Artist Statement
My work is a practice of presence, being, and dialogue. I paint and draw primarily from life, allowing each image to emerge through direct encounter rather than a curated approach. I begin without a fixed composition, letting the relationship between body, light, and attention shape the work as it unfolds.

As an autistic artist with synaesthetic perception, I experience colour, sound, and form as interconnected. Colour carries pressure and emotion, rhythm informs structure, and form emerges through layered sensation. Painting becomes a way of translating this perceptual world into something visible — not as representation, but as resonance.
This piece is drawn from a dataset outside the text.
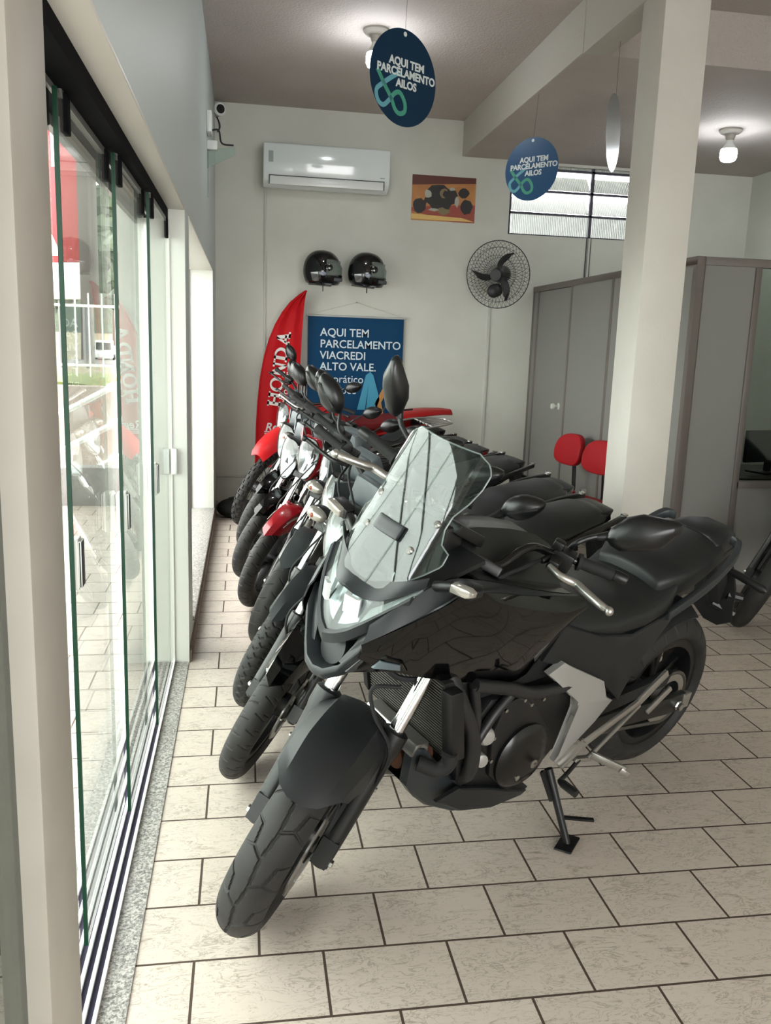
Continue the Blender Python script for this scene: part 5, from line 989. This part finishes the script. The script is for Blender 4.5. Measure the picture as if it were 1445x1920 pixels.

Each session is immediate and unrepeatable. Every mark responds to the last, forming an immediate dialectic between myself, the model, and the present moment. In this practice, the model is not simply a subject, but a collaborator in a nonlinear process. The work develops through shared experience: a gesture, a pause, a shift in light or expression — the truth of a brushstroke.
Realism has proven insufficient when it comes to capturing a fleeting state of being — the moment in which presence becomes visible. These works attempt to hold that moment, to give form to something that would otherwise pass unnoticed, including the tension between picture and reality itself. The race against time has become a tool for extracting essence and truth, sometimes beyond and often against my own aesthetic preferences. This dialectic happens at the edge of ego, reality and the artwork that wishes to come into being.

At its core, my practice is concerned with the fragility of human presence, or absence. Each piece stands as a singular, unrepeatable record of an encounter — a way of resisting disappearance, and of allowing truth to carry weight again.